もう『サインはV』は見尽くした(BOXの最新巻は18日発売)ので、“何か代わりになるものを見たい”とK子に言われ、香港版DVDで若山富三郎の、『子連れ狼 三途の川の乳母車』を見せる。かのロジャー・コーマンが“これを作ったヤツは天才かキチガイかどっちかだ!”と叫んだという大スプラッタ時代劇(三隅研二)。血がウルトラマンのウルトラ水流のように噴き出し噴き上がり、もう腕は飛ぶは首は飛ぶは耳は削がれるは鼻は削がれるは指は落ちるは足は転がるは頭はまっぷたつになるは、の大残虐絵巻だが、三隅研二はこれらのシーンを非常に静謐に、詩情すら交えて撮る。見ようによってはスラップスティックだが、私は美学を感じたな。松尾嘉代の後ろ向き走りは大笑いしたが。脚本は小池一夫本人。その後おかしくなっちゃったが、この頃の小池一夫はまさに怪物だったな。
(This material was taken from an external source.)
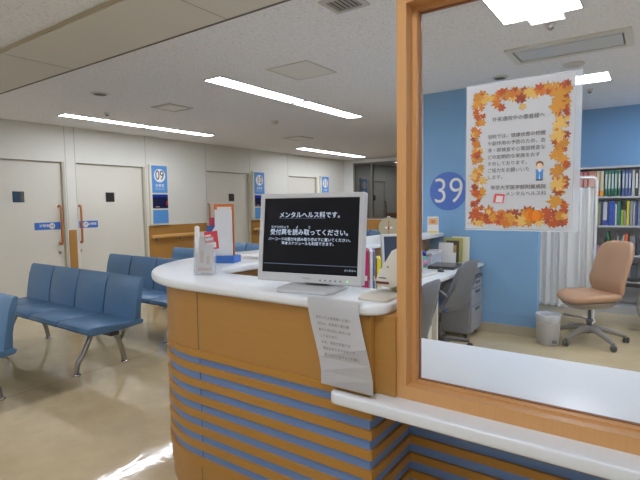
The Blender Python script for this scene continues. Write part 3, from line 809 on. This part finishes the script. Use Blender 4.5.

この映画の脚本にしろ“しとしとぴっちゃん”の作詞にしろ、時代劇や歌謡曲の常識というものをテンとして無視して、しかも残らず大ヒットさせていた、まぎれもない天才だったのだ(若山富三郎自身が歌う主題歌の歌詞も別の意味でトンでいるんだが、こっちはヒットしなかったようである)。劇画村塾出身の山口貴由(『覚悟のススメ』)が小池一夫を神の如く尊敬し、“自分は自分であるよりも小池一夫の模倣者でいたい”とまで言っていたのが、決して奇矯な言葉に聞こえないカリスマ性があった。問題は、その模倣者に、他の誰でもない小池一夫がやがてなってしまったことなのだが。……ともかく、本日のダジャレタイトルはこれを見ながら思いついた。